The complete lack of subtitles, interviews and narration keep the babies in the quiet forefront. A lesser film wouldn't have this kind of courage and would instead rely on celebrity voices, flashy animation and sweeping generalizations. Instead, in "Babies," the audience is allowed, even required, to bring their own interpretations to the images. In this way, "Babies" is inarguably more confident, artistic and flatly informative than other documentary heavyweights of the last year, including "Inside Job." Moreover, as documentaries have become increasing subject to factual criticism, “Babies” represents data in the purest form film can provide. Some have criticized "Babies" for lacking substance and scope, but such criticism reveals the audiences' lack of substance and scope. "Babies" is information is the rawest, watchable, sense. "Babies" can't add scope because this isn't a film about human societies or babies in general. "Babies" is a reference to these specific babies--that's it.

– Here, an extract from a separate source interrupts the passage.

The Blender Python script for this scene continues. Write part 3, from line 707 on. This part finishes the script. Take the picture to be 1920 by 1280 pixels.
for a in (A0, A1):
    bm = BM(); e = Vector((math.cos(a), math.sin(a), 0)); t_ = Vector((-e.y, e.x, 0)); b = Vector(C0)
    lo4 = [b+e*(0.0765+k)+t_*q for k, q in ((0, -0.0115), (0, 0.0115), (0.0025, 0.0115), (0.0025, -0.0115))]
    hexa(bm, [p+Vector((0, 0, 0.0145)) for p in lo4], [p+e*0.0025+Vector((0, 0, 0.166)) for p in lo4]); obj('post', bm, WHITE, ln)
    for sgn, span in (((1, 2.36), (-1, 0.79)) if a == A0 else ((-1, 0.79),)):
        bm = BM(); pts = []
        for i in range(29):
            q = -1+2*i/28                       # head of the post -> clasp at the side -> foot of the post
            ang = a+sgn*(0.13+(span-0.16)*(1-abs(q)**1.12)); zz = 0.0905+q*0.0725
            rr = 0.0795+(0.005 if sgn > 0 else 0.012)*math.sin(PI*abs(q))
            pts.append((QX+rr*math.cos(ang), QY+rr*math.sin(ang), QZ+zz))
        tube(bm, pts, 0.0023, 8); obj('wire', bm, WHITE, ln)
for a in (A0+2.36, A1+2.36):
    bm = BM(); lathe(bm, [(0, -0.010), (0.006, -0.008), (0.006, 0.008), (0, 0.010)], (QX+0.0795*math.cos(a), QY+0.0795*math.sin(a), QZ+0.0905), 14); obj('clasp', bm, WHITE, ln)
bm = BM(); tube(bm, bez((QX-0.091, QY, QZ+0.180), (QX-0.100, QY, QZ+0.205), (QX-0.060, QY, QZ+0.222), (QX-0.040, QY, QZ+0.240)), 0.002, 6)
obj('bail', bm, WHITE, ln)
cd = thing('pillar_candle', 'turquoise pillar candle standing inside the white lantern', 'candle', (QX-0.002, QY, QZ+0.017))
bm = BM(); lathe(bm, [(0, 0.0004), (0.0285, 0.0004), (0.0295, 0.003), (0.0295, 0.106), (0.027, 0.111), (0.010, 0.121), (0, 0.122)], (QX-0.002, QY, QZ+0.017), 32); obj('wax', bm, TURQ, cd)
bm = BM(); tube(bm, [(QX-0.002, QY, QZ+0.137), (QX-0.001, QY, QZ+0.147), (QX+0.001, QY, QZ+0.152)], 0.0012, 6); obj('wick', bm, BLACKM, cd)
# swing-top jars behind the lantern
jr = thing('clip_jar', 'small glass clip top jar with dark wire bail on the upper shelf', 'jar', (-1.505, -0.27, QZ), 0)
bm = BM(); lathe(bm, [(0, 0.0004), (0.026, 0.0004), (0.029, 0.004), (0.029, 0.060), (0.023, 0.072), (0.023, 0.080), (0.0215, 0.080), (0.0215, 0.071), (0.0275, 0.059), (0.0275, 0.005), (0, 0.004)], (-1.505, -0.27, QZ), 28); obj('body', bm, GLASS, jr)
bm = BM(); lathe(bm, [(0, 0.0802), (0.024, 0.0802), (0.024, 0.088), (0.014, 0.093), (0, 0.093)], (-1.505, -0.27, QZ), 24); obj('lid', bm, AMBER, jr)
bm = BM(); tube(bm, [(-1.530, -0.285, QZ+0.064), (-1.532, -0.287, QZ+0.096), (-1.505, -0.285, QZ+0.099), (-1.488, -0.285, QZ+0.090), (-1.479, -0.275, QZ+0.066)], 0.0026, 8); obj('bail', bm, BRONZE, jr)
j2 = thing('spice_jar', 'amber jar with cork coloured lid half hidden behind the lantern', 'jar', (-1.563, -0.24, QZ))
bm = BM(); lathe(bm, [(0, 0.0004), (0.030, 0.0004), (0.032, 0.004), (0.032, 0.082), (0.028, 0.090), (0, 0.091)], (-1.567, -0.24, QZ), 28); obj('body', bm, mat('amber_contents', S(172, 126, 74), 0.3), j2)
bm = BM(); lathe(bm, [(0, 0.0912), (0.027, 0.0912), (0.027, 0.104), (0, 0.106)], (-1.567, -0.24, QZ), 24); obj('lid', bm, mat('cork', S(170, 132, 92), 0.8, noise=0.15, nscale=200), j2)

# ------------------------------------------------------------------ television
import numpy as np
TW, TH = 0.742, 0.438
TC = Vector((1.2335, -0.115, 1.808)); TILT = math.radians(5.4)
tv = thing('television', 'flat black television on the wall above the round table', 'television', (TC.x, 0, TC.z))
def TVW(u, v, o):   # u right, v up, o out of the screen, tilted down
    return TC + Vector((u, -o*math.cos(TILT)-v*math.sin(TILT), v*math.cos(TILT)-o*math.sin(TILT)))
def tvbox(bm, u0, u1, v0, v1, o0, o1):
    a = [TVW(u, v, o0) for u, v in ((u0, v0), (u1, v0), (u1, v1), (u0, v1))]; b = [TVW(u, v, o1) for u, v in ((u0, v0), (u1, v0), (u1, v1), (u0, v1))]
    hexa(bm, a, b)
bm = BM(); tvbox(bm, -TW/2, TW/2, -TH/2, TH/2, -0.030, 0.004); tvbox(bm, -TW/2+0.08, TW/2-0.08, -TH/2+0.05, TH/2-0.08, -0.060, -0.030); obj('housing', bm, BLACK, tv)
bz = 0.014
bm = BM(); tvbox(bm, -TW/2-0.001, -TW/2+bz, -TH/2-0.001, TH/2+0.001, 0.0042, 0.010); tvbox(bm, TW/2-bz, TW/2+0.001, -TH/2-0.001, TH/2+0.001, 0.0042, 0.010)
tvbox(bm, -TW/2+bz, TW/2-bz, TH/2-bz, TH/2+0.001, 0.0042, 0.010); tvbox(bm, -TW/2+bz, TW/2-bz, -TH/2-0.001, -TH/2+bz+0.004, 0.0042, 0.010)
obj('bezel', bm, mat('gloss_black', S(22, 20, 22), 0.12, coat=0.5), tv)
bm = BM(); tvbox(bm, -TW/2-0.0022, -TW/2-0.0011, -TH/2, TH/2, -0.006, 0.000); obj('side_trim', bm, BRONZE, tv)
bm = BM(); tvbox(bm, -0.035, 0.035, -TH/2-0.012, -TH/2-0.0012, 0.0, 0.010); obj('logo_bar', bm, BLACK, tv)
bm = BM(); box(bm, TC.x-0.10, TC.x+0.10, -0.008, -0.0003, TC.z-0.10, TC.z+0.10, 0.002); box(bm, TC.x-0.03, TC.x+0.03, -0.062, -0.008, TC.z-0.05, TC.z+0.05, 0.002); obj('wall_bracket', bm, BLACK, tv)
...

This documentary is not a comparison between babies of different societies. A Mongolian baby being confused by a goat vs. an American baby being confused by a cat. Other critics have wondered if more babies would have been more appropriate (i.e. a Middle-Eastern baby, a Latino baby, European baby, etc.). But this again completely misses the point that babies, like all people, are not comparable on a 1:1 scale. A baby raised in San Francisco is going to have a different upbringing than a baby raised in Texas. In fact, a baby raised in San Francisco is going to have a different upbringing than another baby raised in San Francisco. Go figure, people can’t be accurately summarized.

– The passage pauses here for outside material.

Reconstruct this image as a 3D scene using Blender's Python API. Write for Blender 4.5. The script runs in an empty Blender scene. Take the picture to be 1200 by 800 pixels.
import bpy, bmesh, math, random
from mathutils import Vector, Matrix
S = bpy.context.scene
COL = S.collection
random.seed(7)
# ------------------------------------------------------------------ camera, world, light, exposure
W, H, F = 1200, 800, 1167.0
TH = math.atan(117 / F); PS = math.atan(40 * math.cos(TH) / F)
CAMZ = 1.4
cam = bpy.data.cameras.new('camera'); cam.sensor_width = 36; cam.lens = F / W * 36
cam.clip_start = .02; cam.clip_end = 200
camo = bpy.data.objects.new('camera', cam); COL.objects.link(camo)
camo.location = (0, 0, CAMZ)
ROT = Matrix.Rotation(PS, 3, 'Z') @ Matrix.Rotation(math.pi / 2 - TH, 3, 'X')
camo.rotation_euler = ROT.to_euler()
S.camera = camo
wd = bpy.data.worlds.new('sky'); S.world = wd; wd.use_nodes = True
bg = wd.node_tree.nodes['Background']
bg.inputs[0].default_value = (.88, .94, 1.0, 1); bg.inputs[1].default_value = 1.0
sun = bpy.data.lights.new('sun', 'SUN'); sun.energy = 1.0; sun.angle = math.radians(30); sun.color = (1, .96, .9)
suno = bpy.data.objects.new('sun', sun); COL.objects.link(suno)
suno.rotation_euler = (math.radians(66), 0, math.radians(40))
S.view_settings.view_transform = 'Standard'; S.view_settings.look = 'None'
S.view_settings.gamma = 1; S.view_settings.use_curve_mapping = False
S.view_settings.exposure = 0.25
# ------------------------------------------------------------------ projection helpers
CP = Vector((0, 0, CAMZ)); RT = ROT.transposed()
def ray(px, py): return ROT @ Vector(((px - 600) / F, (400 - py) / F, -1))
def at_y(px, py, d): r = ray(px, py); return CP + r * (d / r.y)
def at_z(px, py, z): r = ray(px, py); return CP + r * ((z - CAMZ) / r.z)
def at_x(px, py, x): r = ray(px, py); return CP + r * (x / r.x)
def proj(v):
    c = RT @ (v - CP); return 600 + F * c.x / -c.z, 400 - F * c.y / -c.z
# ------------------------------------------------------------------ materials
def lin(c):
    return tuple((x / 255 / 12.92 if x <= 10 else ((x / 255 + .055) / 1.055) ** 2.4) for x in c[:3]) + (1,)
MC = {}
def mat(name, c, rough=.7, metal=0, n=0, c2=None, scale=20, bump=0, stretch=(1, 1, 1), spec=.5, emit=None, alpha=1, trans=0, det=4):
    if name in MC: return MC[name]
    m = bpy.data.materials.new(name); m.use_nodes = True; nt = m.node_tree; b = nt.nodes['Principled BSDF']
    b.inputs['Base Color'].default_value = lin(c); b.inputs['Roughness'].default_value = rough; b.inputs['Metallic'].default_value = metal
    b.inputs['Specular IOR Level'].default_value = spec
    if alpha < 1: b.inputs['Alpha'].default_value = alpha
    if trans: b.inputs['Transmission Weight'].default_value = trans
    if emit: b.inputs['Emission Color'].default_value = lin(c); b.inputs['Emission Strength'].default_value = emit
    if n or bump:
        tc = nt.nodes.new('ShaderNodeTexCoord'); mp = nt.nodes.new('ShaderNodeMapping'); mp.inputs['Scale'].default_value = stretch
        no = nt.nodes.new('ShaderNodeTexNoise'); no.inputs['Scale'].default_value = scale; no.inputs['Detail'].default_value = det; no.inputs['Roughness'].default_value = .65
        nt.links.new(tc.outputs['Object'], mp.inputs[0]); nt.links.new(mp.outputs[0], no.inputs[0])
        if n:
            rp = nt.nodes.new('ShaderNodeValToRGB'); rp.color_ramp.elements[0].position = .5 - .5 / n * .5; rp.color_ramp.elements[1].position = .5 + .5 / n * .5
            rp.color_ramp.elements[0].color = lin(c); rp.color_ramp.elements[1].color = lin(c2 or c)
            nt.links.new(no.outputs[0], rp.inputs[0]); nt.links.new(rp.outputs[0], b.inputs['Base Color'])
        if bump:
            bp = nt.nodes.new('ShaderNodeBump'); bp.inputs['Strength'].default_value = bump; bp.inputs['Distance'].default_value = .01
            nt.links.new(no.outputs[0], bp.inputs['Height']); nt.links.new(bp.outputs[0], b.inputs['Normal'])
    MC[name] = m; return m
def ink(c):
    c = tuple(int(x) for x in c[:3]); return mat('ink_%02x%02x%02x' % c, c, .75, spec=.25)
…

This is not to say that there aren't similarities in the raising of all babies, or at least in the infant stages of the four documented babies. The most horrifying/hilarious motif was the relationship each of the babies had with animals. Going into the movie, I was under the impression babies are like eggs placed on the asphalt of the Kansas Turnpike--left alone, they got a lifespan of about 5.2 seconds. Turns out, at least among wildlife, that might be a slight exaggeration. Repeatedly, each of the babies seemed to be in danger of being trampled, horned, mauled or ate; and each time the animals held nothing but complete, peaceful, indifference toward the babies' provocation (ex. lifting a dog's upper lip to see it's teeth). It's as if many animals have a truce with humans that babies are off-limits--a truce that humans barely (or don't?) hold with each other. So sure are the animals (dogs, cats, cows, goats, etc.) that death would immediately fall upon them for harming a baby, that none respond to the presence or finger-poking, prodding and probing of the infants.

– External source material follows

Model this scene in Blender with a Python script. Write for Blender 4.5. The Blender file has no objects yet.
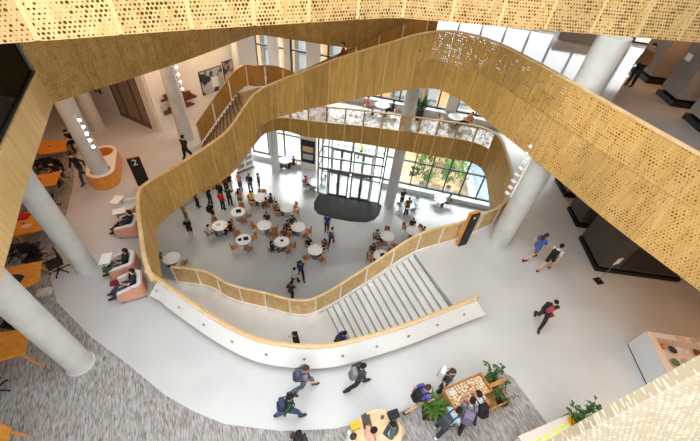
import bpy, bmesh, math, random
from mathutils import Vector, Matrix
from mathutils.geometry import tessellate_polygon
random.seed(11)
SC = bpy.context.scene
COL = SC.collection
R = math.radians
PI = math.pi
Z1, Z2, Z3 = 0.0, 6.6, 12.5          # the three floor levels
CAMZ = 17.4

# ------------------------------------------------------------------ materials
def lin(c):
    c = c / 255.0
    return c / 12.92 if c <= 0.04045 else ((c + 0.055) / 1.055) ** 2.4
def srgb(r, g, b): return (lin(r), lin(g), lin(b), 1)

class NT:
    def __init__(s, m): s.t = m.node_tree; s.t.nodes.clear()
    def n(s, kind, **kw):
        nd = s.t.nodes.new(kind)
        for k, v in kw.items():
            if k.startswith('i_'):
                key = k[2:]
                key = int(key) if key.isdigit() else key.replace('_', ' ')
                nd.inputs[key].default_value = v
            else: setattr(nd, k, v)
        return nd
    def l(s, a, b): s.t.links.new(a, b)

MATS = {}
def plain(name, rgb, rough=0.55, metal=0.0, emit=None, estr=1.0, spec=0.4):
    if name in MATS: return MATS[name]
    m = bpy.data.materials.new(name); m.use_nodes = True
    t = NT(m)
    b = t.n('ShaderNodeBsdfPrincipled'); o = t.n('ShaderNodeOutputMaterial')
    b.inputs['Base Color'].default_value = srgb(*rgb)
    b.inputs['Roughness'].default_value = rough
    b.inputs['Metallic'].default_value = metal
    b.inputs['Specular IOR Level'].default_value = spec
    if emit:
        b.inputs['Emission Color'].default_value = srgb(*emit); b.inputs['Emission Strength'].default_value = estr
    t.l(b.outputs[0], o.inputs[0]); MATS[name] = m
    return m
def cm(rgb, rough=0.7): return plain('tone_%d_%d_%d' % tuple(rgb), rgb, rough)

def mottled(name, c1, c2, scale=(1, 1, 1), nscale=4.0, detail=3.0, rough=0.5, spec=0.4, lo=0.35, hi=0.65, c3=None, coord='Object', bump=0.0, turn=None):
    if name in MATS: return MATS[name]
    m = bpy.data.materials.new(name); m.use_nodes = True
    t = NT(m)
    tc = t.n('ShaderNodeTexCoord'); mp = t.n('ShaderNodeMapping'); mp.inputs['Scale'].default_value = scale
    if turn is not None:
        mp.vector_type = 'TEXTURE'; mp.inputs['Rotation'].default_value = (0, 0, R(turn)); mp.inputs['Scale'].default_value = tuple(1 / q for q in scale)
    nz = t.n('ShaderNodeTexNoise'); nz.inputs['Scale'].default_value = nscale; nz.inputs['Detail'].default_value = detail
    cr = t.n('ShaderNodeValToRGB'); e = cr.color_ramp.elements
    e[0].position = lo; e[0].color = srgb(*c1); e[1].position = hi; e[1].color = srgb(*c2)
    if c3:
        q = e.new((lo + hi) / 2); q.color = srgb(*c3)
    b = t.n('ShaderNodeBsdfPrincipled'); o = t.n('ShaderNodeOutputMaterial')
    b.inputs['Roughness'].default_value = rough; b.inputs['Specular IOR Level'].default_value = spec
    t.l(tc.outputs[coord], mp.inputs[0]); t.l(mp.outputs[0], nz.inputs['Vector']); t.l(nz.outputs[0], cr.inputs[0])
    t.l(cr.outputs[0], b.inputs['Base Color'])
    if bump:
        bp = t.n('ShaderNodeBump'); bp.inputs['Strength'].default_value = bump; bp.inputs['Distance'].default_value = 0.02
        t.l(nz.outputs[0], bp.inputs['Height']); t.l(bp.outputs[0], b.inputs['Normal'])
    t.l(b.outputs[0], o.inputs[0]); MATS[name] = m
    return m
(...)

"It looks like you've been flossing."
The film, clocking in at a brisk 80 minute runtime, juxtaposes the stages of baby life without making judgements on the societies viewed. Any criticism articulated by the audience, regarding a foreign society's level of luxury, sanitation or sanity is completely brought into the movie by said audience. The simple fact of the film is that none of these babies died and all were usually happy, or at least entertaining. Admittedly, my day-to-day life contains few babies and fewer animals, so those sequences struck me as the most compelling but left me conscious of, and usually intrigued by, the other sequences including earliest education, pooping (just a little bit), crawling, mirror discoveries, genital discoveries, first birthdays, first steps and unintelligible first words. Indeed, this documentary, and this documentary alone, perfects the goal of raising discussion without cannibalizing itself with arguable answers. Compared to this film, the 2010 Oscar-nominated documentaries seem to have been made by a bunch of, well,…jerks.